_Data shown_:
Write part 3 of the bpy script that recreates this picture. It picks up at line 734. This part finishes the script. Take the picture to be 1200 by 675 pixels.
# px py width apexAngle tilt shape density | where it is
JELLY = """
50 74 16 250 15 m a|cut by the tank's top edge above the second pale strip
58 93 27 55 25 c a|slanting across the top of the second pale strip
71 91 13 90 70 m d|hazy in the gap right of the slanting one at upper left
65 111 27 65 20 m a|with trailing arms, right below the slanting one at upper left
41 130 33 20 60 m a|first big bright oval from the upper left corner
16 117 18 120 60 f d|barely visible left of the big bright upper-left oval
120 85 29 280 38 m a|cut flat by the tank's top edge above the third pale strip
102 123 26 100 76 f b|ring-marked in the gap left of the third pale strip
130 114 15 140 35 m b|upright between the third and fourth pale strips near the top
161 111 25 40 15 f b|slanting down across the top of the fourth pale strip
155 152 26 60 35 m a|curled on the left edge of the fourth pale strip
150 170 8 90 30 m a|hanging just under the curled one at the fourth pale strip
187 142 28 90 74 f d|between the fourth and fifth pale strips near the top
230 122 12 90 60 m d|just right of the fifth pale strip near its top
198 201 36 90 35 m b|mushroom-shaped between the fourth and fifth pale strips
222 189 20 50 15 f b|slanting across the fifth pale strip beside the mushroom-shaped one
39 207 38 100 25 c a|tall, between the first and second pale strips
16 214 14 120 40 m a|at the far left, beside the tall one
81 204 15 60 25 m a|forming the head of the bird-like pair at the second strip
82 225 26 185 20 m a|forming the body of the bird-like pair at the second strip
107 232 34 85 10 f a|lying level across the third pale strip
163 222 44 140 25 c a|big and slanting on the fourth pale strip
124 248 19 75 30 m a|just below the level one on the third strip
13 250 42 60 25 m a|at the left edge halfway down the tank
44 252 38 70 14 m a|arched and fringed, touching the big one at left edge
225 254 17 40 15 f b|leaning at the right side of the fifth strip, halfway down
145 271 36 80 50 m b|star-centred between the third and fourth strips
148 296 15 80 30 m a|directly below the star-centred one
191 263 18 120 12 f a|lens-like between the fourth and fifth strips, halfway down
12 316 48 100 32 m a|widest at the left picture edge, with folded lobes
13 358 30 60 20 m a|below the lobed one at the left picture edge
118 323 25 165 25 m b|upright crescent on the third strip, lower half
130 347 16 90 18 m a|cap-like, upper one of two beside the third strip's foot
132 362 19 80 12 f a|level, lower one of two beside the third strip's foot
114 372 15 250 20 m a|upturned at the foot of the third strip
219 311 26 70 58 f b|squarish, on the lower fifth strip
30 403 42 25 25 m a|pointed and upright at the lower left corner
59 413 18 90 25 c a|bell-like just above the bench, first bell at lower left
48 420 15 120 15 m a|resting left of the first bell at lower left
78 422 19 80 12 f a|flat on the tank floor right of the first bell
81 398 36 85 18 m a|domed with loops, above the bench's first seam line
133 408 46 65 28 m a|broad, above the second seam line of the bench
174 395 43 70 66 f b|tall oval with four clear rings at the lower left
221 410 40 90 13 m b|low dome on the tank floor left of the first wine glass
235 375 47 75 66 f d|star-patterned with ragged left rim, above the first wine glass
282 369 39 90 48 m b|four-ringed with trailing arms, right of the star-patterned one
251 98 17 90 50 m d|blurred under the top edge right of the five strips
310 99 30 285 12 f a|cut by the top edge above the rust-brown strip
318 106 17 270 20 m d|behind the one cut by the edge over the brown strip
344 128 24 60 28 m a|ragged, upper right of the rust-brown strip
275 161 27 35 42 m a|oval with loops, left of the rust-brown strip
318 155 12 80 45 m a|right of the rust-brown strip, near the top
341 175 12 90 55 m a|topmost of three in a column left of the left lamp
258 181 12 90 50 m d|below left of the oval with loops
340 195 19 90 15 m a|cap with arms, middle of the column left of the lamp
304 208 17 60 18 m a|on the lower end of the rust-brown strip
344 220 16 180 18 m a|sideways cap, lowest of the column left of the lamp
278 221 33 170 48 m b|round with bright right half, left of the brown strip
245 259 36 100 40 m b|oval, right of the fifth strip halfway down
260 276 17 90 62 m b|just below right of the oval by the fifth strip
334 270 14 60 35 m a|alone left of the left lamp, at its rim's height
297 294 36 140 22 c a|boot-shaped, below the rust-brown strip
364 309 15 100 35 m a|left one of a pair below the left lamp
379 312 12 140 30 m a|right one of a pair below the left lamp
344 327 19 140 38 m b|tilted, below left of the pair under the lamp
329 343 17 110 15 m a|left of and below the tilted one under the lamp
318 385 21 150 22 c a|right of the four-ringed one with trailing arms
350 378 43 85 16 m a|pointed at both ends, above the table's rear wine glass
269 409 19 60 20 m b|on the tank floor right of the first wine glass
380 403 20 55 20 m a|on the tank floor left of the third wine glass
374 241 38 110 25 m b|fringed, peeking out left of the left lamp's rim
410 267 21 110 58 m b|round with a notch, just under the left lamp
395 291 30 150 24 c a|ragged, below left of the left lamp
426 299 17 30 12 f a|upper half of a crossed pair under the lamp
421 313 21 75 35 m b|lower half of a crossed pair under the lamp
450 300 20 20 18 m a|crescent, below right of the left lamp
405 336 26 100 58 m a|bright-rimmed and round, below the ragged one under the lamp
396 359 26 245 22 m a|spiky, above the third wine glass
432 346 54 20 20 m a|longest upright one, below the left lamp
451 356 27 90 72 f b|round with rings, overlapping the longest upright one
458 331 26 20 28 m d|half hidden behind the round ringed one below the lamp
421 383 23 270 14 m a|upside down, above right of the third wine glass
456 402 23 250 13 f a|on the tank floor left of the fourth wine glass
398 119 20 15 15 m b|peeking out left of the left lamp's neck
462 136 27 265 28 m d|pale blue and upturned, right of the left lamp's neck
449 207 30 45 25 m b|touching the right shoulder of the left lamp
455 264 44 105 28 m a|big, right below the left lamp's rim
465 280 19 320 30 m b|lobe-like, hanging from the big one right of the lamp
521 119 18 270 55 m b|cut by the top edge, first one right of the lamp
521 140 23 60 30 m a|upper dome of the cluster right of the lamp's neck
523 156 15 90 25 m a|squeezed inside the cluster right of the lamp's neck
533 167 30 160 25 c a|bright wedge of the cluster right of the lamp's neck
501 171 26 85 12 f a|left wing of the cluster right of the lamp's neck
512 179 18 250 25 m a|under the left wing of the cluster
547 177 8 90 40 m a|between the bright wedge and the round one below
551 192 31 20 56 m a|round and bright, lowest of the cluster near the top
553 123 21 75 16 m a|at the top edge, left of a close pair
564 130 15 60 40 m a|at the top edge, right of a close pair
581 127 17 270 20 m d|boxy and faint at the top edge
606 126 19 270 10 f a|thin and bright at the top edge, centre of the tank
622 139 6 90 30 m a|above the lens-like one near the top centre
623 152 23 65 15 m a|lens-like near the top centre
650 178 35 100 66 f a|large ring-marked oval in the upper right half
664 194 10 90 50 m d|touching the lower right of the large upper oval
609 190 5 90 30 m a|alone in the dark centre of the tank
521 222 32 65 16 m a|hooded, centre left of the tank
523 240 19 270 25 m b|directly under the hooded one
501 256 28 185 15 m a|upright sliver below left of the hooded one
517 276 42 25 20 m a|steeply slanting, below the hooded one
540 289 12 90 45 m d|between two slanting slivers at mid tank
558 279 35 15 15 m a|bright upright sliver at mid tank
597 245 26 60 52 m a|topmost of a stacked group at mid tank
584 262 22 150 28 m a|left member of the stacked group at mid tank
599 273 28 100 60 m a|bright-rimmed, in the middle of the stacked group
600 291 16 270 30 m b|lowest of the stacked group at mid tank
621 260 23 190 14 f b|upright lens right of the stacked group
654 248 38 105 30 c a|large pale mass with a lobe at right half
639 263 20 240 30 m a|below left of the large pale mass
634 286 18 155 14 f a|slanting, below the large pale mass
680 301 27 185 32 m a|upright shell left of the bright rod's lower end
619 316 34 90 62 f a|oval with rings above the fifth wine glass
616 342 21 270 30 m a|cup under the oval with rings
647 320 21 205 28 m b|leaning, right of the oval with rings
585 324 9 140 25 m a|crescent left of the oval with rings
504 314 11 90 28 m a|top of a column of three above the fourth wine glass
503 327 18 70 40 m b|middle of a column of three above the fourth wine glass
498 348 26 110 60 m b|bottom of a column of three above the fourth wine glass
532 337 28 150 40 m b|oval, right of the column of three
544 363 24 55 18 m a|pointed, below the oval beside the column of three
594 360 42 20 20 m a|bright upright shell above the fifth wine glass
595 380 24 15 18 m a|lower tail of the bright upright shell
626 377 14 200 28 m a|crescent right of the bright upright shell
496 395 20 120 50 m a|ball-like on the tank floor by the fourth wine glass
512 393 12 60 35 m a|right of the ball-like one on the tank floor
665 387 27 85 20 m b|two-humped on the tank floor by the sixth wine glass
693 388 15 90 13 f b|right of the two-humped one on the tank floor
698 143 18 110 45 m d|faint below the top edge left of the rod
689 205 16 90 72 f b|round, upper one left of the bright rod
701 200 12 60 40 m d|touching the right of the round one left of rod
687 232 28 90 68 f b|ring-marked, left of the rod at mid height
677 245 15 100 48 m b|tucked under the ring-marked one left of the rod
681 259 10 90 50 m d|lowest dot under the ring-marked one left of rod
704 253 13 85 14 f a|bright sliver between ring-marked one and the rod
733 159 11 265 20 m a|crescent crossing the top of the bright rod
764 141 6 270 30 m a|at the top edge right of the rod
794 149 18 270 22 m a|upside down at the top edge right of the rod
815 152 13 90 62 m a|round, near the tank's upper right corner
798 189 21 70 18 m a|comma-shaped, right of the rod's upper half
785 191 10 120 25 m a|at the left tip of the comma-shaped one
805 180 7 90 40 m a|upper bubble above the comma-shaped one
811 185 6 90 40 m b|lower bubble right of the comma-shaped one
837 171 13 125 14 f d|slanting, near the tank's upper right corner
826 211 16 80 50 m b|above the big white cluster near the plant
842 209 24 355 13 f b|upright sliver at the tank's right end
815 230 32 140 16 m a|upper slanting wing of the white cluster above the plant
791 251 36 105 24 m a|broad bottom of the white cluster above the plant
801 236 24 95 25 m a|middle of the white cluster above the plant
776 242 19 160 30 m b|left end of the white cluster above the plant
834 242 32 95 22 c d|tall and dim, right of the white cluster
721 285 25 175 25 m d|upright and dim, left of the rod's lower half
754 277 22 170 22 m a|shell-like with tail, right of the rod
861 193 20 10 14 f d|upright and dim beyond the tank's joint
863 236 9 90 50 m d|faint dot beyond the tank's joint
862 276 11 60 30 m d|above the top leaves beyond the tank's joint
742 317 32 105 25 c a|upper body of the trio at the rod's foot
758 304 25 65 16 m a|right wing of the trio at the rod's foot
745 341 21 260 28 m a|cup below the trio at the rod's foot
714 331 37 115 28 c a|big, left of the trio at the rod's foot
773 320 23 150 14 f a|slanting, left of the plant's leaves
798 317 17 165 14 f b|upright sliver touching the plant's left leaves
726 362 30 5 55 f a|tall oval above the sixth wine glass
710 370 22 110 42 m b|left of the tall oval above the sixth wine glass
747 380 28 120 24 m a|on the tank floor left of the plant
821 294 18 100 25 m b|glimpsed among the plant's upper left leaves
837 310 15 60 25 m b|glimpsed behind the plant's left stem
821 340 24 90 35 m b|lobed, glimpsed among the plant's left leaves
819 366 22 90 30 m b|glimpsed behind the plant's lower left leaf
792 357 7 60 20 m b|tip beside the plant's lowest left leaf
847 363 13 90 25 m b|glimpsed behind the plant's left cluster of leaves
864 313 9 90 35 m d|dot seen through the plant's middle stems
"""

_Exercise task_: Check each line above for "picture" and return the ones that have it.

_Result for this task_:
Write part 3 of the bpy script that recreates this picture. It picks up at line 734. This part finishes the script. Take the picture to be 1200 by 675 pixels.
12 316 48 100 32 m a|widest at the left picture edge, with folded lobes
13 358 30 60 20 m a|below the lobed one at the left picture edge